> [What is expected]:
Find the word "this" in the records below. List each line containing it.

> [Extracted records]:
○ ○ ○ ○

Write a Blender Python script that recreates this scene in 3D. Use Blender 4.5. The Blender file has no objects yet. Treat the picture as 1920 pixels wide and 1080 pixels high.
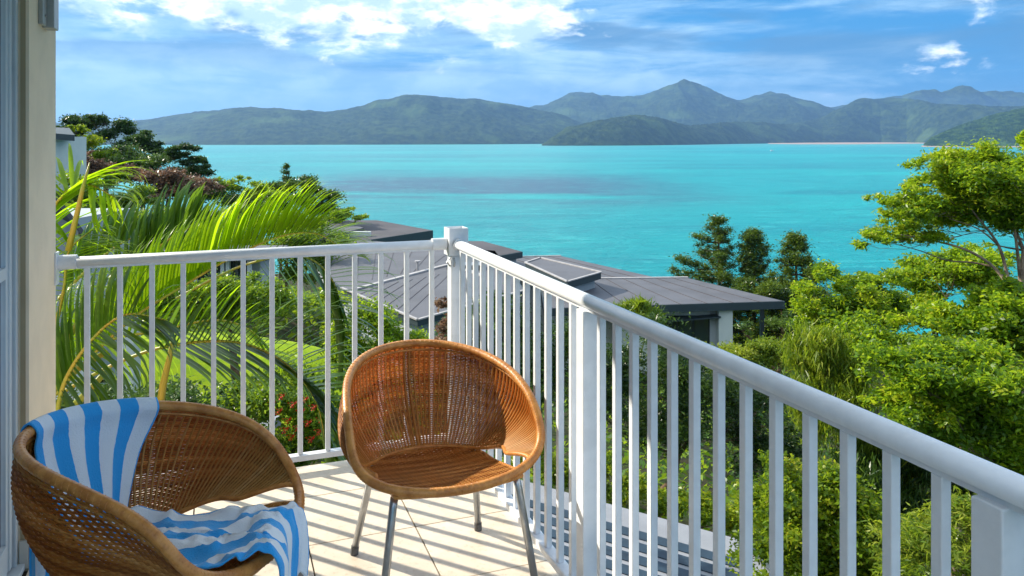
import bpy, math, random
import numpy as np
from mathutils import Vector, Matrix

random.seed(7)
RNG = np.random.default_rng(7)
R = math.radians
SC = bpy.context.scene
COL = SC.collection

# ------------------------------------------------------------------ camera
F, HY, EYE = 1465.0, 260.0, 1.49          # focal length in photo pixels, horizon row, eye height
cam_d = bpy.data.cameras.new('camera')
cam = bpy.data.objects.new('camera', cam_d)
COL.objects.link(cam)
cam.location = (0, 0, EYE)
cam.rotation_euler = (R(90), 0, 0)
cam_d.sensor_width = 36
cam_d.lens = F / 1920 * 36
cam_d.shift_y = -(540 - HY) / 1920
cam_d.clip_start = 0.05
cam_d.clip_end = 60000
SC.camera = cam

# ------------------------------------------------------------------ light
SUN_EL = R(31)
SUN_H = Vector((-0.891, 0.454))           # horizontal direction towards the sun
sun_d = bpy.data.lights.new('sun', 'SUN')
sun_d.energy = 4.3
sun_d.angle = R(0.5)
sun_d.color = (1.0, 0.92, 0.76)
sun = bpy.data.objects.new('sun', sun_d)
COL.objects.link(sun)
sdir = Vector((SUN_H.x * math.cos(SUN_EL), SUN_H.y * math.cos(SUN_EL), math.sin(SUN_EL)))
sun.rotation_euler = sdir.to_track_quat('Z', 'Y').to_euler()
sun.location = (-5, 5, 8)

SC.view_settings.view_transform = 'Standard'
SC.view_settings.look = 'None'
SC.view_settings.gamma = 1
SC.view_settings.use_curve_mapping = False
SC.view_settings.exposure = 0.95

world = bpy.data.worlds.new('World')
SC.world = world
world.use_nodes = True
wn, wl = world.node_tree.nodes, world.node_tree.links
wn.clear()


class NT:
    """small helper to wire shader nodes"""
    def __init__(s, tree):
        s.t = tree

    def n(s, kind, **kw):
        nd = s.t.nodes.new(kind)
        for k, v in kw.items():
            if k.startswith('i_'):
                nd.inputs[k[2:].replace('_', ' ')].default_value = v
            else:
                setattr(nd, k, v)
        return nd

    def set(s, sock, v):
        if isinstance(v, bpy.types.NodeSocket):
            s.t.links.new(v, sock)
        elif v is not None:
            sock.default_value = v

    def math(s, op, a, b=None, c=None, clamp=False):
        m = s.n('ShaderNodeMath', operation=op)
        m.use_clamp = clamp
        s.set(m.inputs[0], a)
        if b is not None:
            s.set(m.inputs[1], b)
        if c is not None:
            s.set(m.inputs[2], c)
        return m.outputs[0]

    def noise(s, vec, scale, detail=4, rough=.55, dist=0.0):
        m = s.n('ShaderNodeTexNoise')
        if vec is not None:
            s.t.links.new(vec, m.inputs['Vector'])
        m.inputs['Scale'].default_value = scale
        m.inputs['Detail'].default_value = detail
        m.inputs['Roughness'].default_value = rough
        m.inputs['Distortion'].default_value = dist
        return m.outputs['Fac']

    def ramp(s, fac, stops):
        m = s.n('ShaderNodeValToRGB')
        e = m.color_ramp.elements
        while len(e) < len(stops):
            e.new(0.5)
        for el, (p, c) in zip(e, stops):
            el.position = p
            el.color = (*c, 1) if len(c) == 3 else c
        s.set(m.inputs[0], fac)
        return m.outputs[0]

    def step(s, v, lo, hi):
        m = s.n('ShaderNodeMapRange', interpolation_type='SMOOTHSTEP')
        s.set(m.inputs['Value'], v)
        m.inputs['From Min'].default_value = lo
        m.inputs['From Max'].default_value = hi
        return m.outputs[0]

    def mix(s, f, a, b, mode='MIX'):
        m = s.n('ShaderNodeMix', data_type='RGBA', blend_type=mode)
        s.set(m.inputs[0], f)
        s.set(m.inputs[6], (*a, 1) if isinstance(a, tuple) and len(a) == 3 else a)
        s.set(m.inputs[7], (*b, 1) if isinstance(b, tuple) and len(b) == 3 else b)
        return m.outputs[2]


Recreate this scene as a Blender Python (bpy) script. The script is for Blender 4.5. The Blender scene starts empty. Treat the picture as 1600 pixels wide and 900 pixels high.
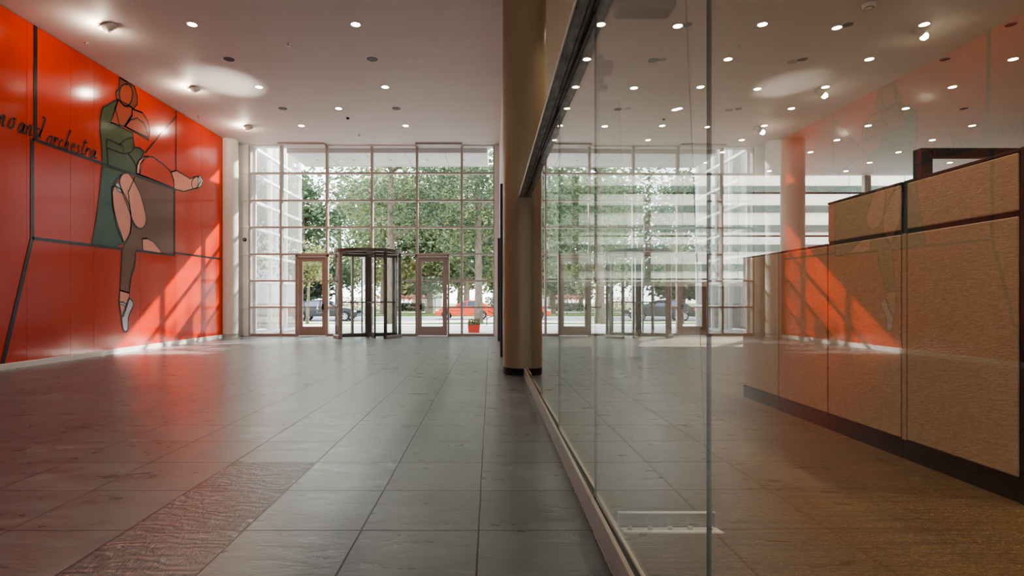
import bpy, math, random
from mathutils import Vector, Matrix
random.seed(7)
PI = math.pi
SC = bpy.context.scene
COL = SC.collection
H = 1.15          # camera height
F = 883.0         # focal length in pixels of a 1600 px frame
VX, VY = 767.0, 467.0
CEIL = 5.90

# ------------------------------------------------------------------ materials
def newmat(name):
    m = bpy.data.materials.new(name); m.use_nodes = True
    nt = m.node_tree; nt.nodes.clear()
    out = nt.nodes.new('ShaderNodeOutputMaterial')
    return m, nt, out
class G:
    """tiny node-graph helper"""
    def __init__(s, nt): s.nt = nt
    def n(s, t, **kw):
        nd = s.nt.nodes.new(t)
        for k, v in kw.items():
            if hasattr(nd, k): setattr(nd, k, v)
        return nd
    def put(s, sock, v):
        if isinstance(v, bpy.types.NodeSocket): s.nt.links.new(v, sock)
        elif v is not None: sock.default_value = v
    def math(s, op, a, b=None, c=None, clamp=False):
        nd = s.n('ShaderNodeMath', operation=op); nd.use_clamp = clamp
        s.put(nd.inputs[0], a)
        if b is not None: s.put(nd.inputs[1], b)
        if c is not None: s.put(nd.inputs[2], c)
        return nd.outputs[0]
    def mix(s, f, a, b):
        nd = s.n('ShaderNodeMix', data_type='RGBA')
        s.put(nd.inputs[0], f); s.put(nd.inputs[6], a); s.put(nd.inputs[7], b)
        return nd.outputs[2]
    def noise(s, vec, scale, detail=3, rough=.55, dist=0):
        nd = s.n('ShaderNodeTexNoise')
        if vec is not None: s.put(nd.inputs['Vector'], vec)
        nd.inputs['Scale'].default_value = scale; nd.inputs['Detail'].default_value = detail
        nd.inputs['Roughness'].default_value = rough; nd.inputs['Distortion'].default_value = dist
        return nd.outputs[0]
    def maprange(s, v, a, b, c=0., d=1.):
        nd = s.n('ShaderNodeMapRange'); s.put(nd.inputs[0], v)
        for i, x in enumerate((a, b, c, d)): s.put(nd.inputs[i+1], x)
        return nd.outputs[0]
    def scale(s, vec, sc):
        nd = s.n('ShaderNodeVectorMath', operation='MULTIPLY')
        s.put(nd.inputs[0], vec); nd.inputs[1].default_value = sc
        return nd.outputs[0]
    def pos(s): return s.n('ShaderNodeNewGeometry').outputs['Position']
    def obj(s): return s.n('ShaderNodeTexCoord').outputs['Object']
    def sep(s, v):
        nd = s.n('ShaderNodeSeparateXYZ'); s.put(nd.inputs[0], v); return nd.outputs
    def bump(s, h, strength=.3, dist=.01):
        nd = s.n('ShaderNodeBump'); s.put(nd.inputs['Height'], h)
        nd.inputs['Strength'].default_value = strength; nd.inputs['Distance'].default_value = dist
        return nd.outputs[0]
    def bsdf(s, out, col, rough=.5, metal=0., normal=None, spec=.5, **kw):
        b = s.n('ShaderNodeBsdfPrincipled')
        s.put(b.inputs['Base Color'], col if isinstance(col, bpy.types.NodeSocket) else (*col[:3], 1))
        s.put(b.inputs['Roughness'], rough); s.put(b.inputs['Metallic'], metal)
        s.put(b.inputs['Specular IOR Level'], spec)
        if normal is not None: s.put(b.inputs['Normal'], normal)
        for k, v in kw.items(): s.put(b.inputs[k.replace('_', ' ')], v)
        if out is not None: s.nt.links.new(b.outputs[0], out.inputs[0])
        return b
def c4(c): return (*c, 1)

def simple(name, col, rough=.5, metal=0., var=.08, scale=6., bump=0., spec=.5, **kw):
    m, nt, out = newmat(name); g = G(nt)
    n = g.noise(g.pos(), scale, 3)
    k = g.maprange(n, .25, .75, 1-var, 1+var)
    dk = tuple(x*(1-var) for x in col); lt = tuple(min(1, x*(1+var)) for x in col)
    c = g.mix(g.maprange(n, .3, .7), c4(dk), c4(lt))
    nm = g.bump(g.noise(g.pos(), scale*12, 2), bump, .004) if bump else None
    g.bsdf(out, c, rough, metal, nm, spec, **kw)
    return m

def emit(name, col, s):
    m, nt, out = newmat(name); g = G(nt)
    e = g.n('ShaderNodeEmission'); e.inputs[0].default_value = c4(col); e.inputs[1].default_value = s
    nt.links.new(e.outputs[0], out.inputs[0]); return m

def glass(name, tint=(.97, .985, .975), r0=.04, tintglossy=(1, 1, 1), rough=0.0, pw=5.):
    """clear float glass: mirror reflection by angle (Schlick) over tinted transmission"""
    m, nt, out = newmat(name); g = G(nt)
    geo = g.n('ShaderNodeNewGeometry')
    d = g.n('ShaderNodeVectorMath', operation='DOT_PRODUCT')
    nt.links.new(geo.outputs['Normal'], d.inputs[0]); nt.links.new(geo.outputs['Incoming'], d.inputs[1])
    c = g.math('ABSOLUTE', d.outputs['Value'])
    p5 = g.math('POWER', g.math('SUBTRACT', 1., c, clamp=True), pw)
    fr = g.math('MULTIPLY_ADD', p5, 1-r0, r0, clamp=True)
    t = g.n('ShaderNodeBsdfTransparent'); t.inputs[0].default_value = c4(tint)
    gl = g.n('ShaderNodeBsdfGlossy'); gl.inputs['Roughness'].default_value = rough; gl.inputs[0].default_value = c4(tintglossy)
    mx = g.n('ShaderNodeMixShader'); nt.links.new(fr, mx.inputs[0])
    nt.links.new(t.outputs[0], mx.inputs[1]); nt.links.new(gl.outputs[0], mx.inputs[2])
    nt.links.new(mx.outputs[0], out.inputs[0]); return m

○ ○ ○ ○

> [Exercise solution]:
Write a Blender Python script that recreates this scene in 3D. Use Blender 4.5. The Blender file has no objects yet. Treat the picture as 1920 pixels wide and 1080 pixels high.
Recreate this scene as a Blender Python (bpy) script. The script is for Blender 4.5. The Blender scene starts empty. Treat the picture as 1600 pixels wide and 900 pixels high.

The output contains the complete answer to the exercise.